The Contemporary History Institute Lecture Series presents Dr. Sandra Scanlon on “’Popular Parades, Conservative Memory and the Political Uses of the Vietnam War” on Feb. 8 at 4:30 p.m. in Baker 242.
After 1975, conservatives who had championed United States engagement in Southeast Asia tried to establish a popular interpretation of the Vietnam War that would justify their wartime position and enhance their position in the Republican Party. This paper explores the varied nature of pro-war demonstrations during the Vietnam War and examines conservatives’ remembering of the conflict. It discusses the function of these varied remembrances in the cultural and political debates regarding foreign policy in the run up to the 1980 presidential election, and characterizes how differences between social and intellectual conservatives revealed the extent to which the Vietnam experiences altered the trajectory of the conservative movement.
Dr. Scanlon is a lecturer in American history in the University College Dublin School of History and Archives. Her research focuses on American political culture and its relationship with U.S. foreign policy during the Cold War. She explores the intersection between political movements, most notably conservative activism, and developments in foreign policy ideologies.
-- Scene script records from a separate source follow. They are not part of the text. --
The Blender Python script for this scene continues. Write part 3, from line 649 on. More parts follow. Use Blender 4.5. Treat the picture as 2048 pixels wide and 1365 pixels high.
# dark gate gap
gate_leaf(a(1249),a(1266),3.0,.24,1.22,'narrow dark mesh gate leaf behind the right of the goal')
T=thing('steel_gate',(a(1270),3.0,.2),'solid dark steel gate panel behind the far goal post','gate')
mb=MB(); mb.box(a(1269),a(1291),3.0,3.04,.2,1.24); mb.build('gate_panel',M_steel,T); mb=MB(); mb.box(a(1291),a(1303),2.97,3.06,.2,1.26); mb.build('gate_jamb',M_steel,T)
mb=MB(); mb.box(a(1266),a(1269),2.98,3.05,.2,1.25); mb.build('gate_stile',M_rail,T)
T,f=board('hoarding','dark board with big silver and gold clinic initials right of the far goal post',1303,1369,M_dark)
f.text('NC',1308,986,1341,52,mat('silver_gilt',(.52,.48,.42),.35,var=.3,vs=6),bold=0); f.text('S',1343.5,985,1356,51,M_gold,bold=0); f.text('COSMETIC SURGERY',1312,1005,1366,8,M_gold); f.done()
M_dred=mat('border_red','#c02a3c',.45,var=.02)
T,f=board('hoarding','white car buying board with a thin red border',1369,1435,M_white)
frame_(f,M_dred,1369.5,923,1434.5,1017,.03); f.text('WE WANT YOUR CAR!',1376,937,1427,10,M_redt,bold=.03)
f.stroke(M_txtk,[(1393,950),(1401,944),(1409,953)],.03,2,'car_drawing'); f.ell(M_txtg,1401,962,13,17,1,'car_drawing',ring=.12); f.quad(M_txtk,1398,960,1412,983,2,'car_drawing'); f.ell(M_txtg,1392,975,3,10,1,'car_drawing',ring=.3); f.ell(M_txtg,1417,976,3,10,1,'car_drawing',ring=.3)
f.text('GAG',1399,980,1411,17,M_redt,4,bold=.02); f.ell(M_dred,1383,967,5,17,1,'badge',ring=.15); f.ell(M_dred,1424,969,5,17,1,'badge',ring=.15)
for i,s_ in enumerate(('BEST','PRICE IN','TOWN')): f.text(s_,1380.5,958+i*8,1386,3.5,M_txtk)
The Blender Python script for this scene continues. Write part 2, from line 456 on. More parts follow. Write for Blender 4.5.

Her first book, The Pro-War Movement: Domestic Support for the Vietnam War and the Making of Modern American Conservatism, was published by the University of Massachusetts Press in 2013. Scanlon also is interested in transatlantic relations during the Cold War and has co-edited a collection of essays, Reform and Renewal: Transatlantic Relations during the 1960s and 1970s (Cambridge Scholars Publishing, 2009).
Scanlon completed bachelor’s and master’s degrees at University College Dublin and earned a doctorate from Cambridge University, where she was the recipient of a Gates Cambridge Scholarship. She has since lectured and held fellowships at Oxford University, the University of Sheffield, University College Dublin, most recently, at the London School of Economics. During 2013 she was a Fulbright Scholar at Emory University and is now working on a study of the conservative movement and Africa during the Cold War .
This event is free and open to the public.